(Given records):
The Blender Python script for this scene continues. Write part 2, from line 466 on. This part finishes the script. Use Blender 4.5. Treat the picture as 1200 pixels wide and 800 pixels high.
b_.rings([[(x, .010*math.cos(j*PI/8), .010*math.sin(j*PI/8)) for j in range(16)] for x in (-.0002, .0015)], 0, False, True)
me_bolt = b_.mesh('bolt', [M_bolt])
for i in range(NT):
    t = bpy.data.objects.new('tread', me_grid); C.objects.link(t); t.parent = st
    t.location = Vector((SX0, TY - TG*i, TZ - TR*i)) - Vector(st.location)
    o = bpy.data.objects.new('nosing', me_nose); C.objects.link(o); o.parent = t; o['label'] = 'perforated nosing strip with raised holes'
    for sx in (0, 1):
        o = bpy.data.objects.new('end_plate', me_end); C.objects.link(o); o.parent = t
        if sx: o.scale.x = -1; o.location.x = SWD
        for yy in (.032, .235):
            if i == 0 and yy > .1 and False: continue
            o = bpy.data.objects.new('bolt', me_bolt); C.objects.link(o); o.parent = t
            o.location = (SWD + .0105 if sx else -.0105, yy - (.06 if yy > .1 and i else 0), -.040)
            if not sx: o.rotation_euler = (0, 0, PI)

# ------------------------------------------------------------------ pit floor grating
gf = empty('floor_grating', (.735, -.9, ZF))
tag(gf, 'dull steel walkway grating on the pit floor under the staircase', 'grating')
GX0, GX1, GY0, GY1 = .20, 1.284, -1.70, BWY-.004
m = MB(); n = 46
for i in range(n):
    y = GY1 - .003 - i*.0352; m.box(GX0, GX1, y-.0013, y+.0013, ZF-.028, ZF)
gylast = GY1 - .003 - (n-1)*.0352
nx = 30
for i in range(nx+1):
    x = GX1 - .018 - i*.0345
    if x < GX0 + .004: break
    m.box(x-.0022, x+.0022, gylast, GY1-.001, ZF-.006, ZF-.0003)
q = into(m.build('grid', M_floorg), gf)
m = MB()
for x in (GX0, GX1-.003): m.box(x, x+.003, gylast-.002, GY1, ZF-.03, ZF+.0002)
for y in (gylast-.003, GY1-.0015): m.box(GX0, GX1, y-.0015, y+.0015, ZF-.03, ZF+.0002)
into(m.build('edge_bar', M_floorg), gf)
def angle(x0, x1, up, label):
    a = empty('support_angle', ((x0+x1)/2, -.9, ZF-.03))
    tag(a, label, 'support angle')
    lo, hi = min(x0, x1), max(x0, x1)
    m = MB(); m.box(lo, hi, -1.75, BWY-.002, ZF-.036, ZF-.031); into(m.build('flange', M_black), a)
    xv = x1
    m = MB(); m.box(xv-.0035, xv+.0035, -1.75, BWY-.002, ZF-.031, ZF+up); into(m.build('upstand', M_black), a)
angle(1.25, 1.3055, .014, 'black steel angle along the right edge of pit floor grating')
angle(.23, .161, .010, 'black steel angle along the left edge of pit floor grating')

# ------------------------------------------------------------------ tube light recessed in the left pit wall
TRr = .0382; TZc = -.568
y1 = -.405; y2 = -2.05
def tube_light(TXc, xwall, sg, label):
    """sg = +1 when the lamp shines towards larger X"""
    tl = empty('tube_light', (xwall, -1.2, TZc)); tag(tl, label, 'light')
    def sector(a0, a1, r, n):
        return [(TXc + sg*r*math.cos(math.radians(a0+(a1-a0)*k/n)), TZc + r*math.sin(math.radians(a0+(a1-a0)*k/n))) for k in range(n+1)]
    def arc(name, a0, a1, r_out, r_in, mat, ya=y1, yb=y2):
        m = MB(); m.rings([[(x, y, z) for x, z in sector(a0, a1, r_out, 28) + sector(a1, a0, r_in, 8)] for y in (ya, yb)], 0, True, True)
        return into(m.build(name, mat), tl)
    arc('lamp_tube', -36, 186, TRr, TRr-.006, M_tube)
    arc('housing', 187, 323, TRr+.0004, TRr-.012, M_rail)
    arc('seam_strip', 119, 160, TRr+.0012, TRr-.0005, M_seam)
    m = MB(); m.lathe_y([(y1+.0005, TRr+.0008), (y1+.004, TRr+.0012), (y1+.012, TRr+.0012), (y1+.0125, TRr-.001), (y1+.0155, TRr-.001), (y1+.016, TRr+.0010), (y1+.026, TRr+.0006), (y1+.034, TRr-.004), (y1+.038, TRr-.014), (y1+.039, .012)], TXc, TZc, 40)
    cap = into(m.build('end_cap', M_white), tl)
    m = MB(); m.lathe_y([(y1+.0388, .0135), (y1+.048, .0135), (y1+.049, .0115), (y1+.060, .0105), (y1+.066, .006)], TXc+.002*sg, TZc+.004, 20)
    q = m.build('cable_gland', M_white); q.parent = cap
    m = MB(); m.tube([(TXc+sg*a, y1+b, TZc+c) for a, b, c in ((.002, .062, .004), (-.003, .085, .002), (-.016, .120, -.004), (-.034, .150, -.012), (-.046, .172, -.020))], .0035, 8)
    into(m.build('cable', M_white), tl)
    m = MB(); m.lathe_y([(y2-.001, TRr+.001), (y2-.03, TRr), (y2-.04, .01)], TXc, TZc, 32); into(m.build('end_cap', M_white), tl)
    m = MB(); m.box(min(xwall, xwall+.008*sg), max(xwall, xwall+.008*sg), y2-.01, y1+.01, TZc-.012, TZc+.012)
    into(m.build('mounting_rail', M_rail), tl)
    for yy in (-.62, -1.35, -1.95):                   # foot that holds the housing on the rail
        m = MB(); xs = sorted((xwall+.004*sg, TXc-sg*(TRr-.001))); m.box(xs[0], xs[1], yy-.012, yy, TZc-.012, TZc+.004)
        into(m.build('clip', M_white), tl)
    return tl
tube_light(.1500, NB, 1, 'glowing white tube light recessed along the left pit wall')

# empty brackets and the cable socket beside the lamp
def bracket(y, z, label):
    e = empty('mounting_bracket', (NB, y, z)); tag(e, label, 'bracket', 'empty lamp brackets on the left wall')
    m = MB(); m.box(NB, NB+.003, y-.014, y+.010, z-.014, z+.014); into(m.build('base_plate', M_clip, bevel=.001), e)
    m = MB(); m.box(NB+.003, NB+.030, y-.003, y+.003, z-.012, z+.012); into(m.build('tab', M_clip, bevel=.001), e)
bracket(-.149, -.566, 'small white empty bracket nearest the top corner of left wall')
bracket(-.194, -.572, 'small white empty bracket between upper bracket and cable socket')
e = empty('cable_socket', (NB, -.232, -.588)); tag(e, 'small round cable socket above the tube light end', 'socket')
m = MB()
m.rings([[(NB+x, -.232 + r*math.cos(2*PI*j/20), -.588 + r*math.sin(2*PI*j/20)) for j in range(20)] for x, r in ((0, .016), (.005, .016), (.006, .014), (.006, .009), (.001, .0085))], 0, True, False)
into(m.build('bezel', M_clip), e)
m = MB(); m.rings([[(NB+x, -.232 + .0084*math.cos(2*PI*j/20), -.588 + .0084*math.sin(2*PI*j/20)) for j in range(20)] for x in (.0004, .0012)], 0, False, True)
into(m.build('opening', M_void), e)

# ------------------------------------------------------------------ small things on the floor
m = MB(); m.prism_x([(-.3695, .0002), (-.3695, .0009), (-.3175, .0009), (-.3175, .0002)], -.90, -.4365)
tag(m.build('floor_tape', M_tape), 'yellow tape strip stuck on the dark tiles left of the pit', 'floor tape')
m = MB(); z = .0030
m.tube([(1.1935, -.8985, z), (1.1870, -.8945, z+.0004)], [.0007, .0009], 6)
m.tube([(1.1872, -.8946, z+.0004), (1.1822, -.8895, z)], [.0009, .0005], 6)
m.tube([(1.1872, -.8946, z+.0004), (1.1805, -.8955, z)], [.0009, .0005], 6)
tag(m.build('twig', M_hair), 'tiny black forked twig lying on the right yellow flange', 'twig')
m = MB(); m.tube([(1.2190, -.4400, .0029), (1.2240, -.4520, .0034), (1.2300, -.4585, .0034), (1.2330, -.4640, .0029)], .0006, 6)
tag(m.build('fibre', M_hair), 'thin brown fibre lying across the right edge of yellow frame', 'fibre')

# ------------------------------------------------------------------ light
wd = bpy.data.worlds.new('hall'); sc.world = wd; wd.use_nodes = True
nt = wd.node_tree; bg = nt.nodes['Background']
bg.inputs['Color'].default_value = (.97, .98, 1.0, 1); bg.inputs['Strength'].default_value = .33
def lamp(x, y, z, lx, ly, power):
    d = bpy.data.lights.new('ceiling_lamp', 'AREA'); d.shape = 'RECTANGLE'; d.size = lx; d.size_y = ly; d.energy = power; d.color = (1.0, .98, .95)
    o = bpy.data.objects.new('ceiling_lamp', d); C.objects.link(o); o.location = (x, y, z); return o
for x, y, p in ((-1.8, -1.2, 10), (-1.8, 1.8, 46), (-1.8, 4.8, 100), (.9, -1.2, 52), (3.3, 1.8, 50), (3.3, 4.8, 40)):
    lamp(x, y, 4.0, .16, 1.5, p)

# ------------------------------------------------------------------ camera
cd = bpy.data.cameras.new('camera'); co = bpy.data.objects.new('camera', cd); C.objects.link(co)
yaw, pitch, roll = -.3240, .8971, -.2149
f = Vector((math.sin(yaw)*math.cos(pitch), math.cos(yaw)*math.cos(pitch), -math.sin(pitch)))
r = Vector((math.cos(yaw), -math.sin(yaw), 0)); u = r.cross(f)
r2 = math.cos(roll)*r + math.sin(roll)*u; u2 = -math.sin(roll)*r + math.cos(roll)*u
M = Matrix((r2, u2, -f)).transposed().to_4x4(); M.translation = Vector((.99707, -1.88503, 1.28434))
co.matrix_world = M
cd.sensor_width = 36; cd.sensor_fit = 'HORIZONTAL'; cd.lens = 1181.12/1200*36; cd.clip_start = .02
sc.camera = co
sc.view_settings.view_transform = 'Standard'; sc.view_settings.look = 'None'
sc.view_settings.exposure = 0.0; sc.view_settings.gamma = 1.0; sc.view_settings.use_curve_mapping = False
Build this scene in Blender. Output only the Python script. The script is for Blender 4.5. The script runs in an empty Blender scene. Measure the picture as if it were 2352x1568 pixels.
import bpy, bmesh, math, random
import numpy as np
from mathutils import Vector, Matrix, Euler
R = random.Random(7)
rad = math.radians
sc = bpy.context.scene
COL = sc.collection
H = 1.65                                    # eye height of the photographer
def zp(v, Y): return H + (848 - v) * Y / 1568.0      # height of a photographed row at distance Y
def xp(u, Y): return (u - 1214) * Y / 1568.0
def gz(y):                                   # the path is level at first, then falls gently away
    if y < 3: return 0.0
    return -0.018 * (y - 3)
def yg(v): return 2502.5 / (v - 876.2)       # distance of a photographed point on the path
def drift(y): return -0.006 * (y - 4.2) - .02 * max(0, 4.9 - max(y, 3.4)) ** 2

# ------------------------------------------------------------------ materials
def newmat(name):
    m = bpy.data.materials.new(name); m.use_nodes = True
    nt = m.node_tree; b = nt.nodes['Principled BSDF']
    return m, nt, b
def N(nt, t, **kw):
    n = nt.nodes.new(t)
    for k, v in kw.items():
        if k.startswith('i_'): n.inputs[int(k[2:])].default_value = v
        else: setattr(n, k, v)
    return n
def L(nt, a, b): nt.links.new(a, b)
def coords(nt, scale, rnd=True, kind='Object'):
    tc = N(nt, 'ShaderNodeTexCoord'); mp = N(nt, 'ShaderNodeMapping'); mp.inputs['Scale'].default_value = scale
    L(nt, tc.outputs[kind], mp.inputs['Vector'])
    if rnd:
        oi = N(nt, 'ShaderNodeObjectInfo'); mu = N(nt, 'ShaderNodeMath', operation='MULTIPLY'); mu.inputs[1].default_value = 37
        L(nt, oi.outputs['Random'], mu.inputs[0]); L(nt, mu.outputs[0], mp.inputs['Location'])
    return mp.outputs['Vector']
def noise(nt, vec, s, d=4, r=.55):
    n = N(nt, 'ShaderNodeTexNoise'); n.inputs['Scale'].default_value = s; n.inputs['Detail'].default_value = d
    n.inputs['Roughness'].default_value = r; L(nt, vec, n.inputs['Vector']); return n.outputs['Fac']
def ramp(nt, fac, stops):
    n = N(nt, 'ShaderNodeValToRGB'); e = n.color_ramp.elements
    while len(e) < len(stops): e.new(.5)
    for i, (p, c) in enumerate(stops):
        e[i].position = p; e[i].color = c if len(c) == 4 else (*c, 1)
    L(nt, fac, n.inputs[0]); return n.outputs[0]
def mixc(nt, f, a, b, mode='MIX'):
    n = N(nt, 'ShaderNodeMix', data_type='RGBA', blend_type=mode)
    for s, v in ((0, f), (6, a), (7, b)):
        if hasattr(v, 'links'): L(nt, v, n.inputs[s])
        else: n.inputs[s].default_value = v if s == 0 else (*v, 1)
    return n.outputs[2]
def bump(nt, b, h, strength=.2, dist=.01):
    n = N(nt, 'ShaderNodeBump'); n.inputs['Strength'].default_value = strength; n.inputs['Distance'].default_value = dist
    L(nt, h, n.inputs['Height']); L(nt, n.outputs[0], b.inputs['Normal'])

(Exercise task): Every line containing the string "from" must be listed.

(Finished task):
The Blender Python script for this scene continues. Write part 2, from line 466 on. This part finishes the script. Use Blender 4.5. Treat the picture as 1200 pixels wide and 800 pixels high.
from mathutils import Vector, Matrix, Euler